Where they sign a contract for services with your business (which they should) as a limited company, it’s their limited company who contracts with you, not the individual freelancer/contractor/ consultant.
This means that any IP generated by the freelancer/contractor/consultant in their individual capacity is not properly covered by the contract for services; without an additional assignment document, ambiguity arises around who owns those particular rights.
While it’s typically intended, and usually clear, from the terms of any well-written contract for services, that the customer should own the IP in the work that the consultancy creates, (regardless of how that company manages the performance of the agreed services), it’s never advisable to leave these additional rights relating to individuals unaccounted for.

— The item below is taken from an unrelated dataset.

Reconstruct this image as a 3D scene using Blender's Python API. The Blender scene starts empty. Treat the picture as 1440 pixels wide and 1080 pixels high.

By signing this letter, the consultant assigns to your company absolutely all rights, title and interest in any intellectual property rights relating to the IP that they create in connection with the services they provide for your business.
This letter is executed as a deed.
Deeds are contracts, but with the inclusion of witnesses in the signature provisions they help make clear that all the signing parties fully understood what they were signing and that they intended to agree to the terms set out in the deed.
This template letter accompanies our template contract for services: services provided by a consultancy company and remedies that position by providing clear certainty about who owns what – most importantly, by evidencing that any IP created by an individual freelancer will belong to the instructing customer, unless this letter specifically carves anything out.